El principio del sujeto se despierta con la relación no sólo intersubjetiva
sino también con la resistencia de las cosas. Y en la actualidad la crisis ecológica
ha puesto en evidencia la Otredad natural, la de la Madre Tierra. La Otredad
abarca el Otro moral y la otredad de lo cósico inerte y lo cósico con vida. Nos
preguntamos si un antiguo Templo griego es otro. Y la respuesta es sí. Es una
Otredad que forma parte del Patrimonio Cultural de la Humanidad, merece respeto
y cuidado y conservación. Es, como le llamaba Sartre en su Crítica de la
Razón Dialéctica, una estructura práctico inerte que condiciona nuestra
praxis.

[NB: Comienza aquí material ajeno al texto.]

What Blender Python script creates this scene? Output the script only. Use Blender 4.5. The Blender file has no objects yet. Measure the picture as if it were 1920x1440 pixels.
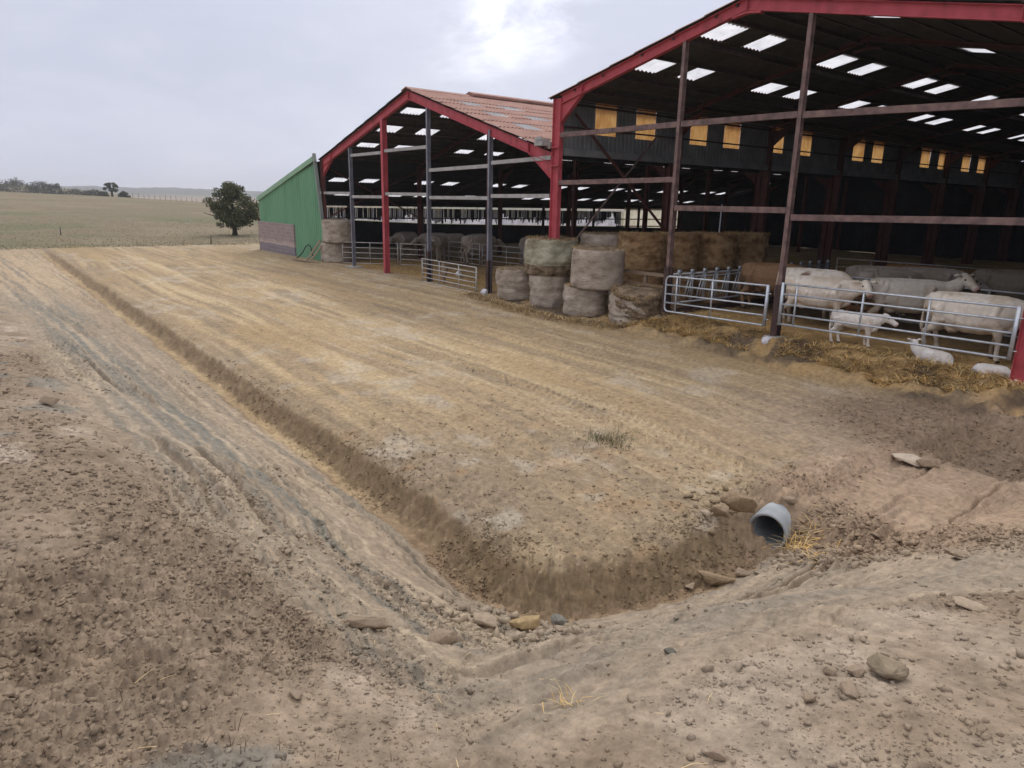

De manera similar un majestuoso y gigante árbol secuoya, que llegan a
vivir hasta tres mil años, es parte del universo de la Otredad natural de la
Madre Tierra, es lo cósico con vida que exige responsabilidad de nuestra parte.
Por eso, la amarga experiencia del Holocausto no sólo nos remite al fondo ético
ontológico disperso en todo lo existente, sino también al nivel del ejercicio
libre del valor. Porque se puede saber que el Otro exige responsabilidad de mí
mismo, pero la indiferencia moral hacia el Otro sólo es posible salvarla con el
ejercicio libre del valor. O sea, se trata de diferenciar dos niveles éticos distintos:
el nivel ontológico metafísico, por el que el hombre está advocado a lo ético y
siente su llamado en todo lo que le rodea; y el nivel de la realización ética
por la voluntad libre, en el cual el hombre vive zarandeado por sus inercias o
potencias internas y los condicionamientos sociales. Lo cual significa que la
ontología de la alteridad es de índole ética. La alteridad es una ontología
porque el mundo se presenta como una inmensa predestinación de esencias.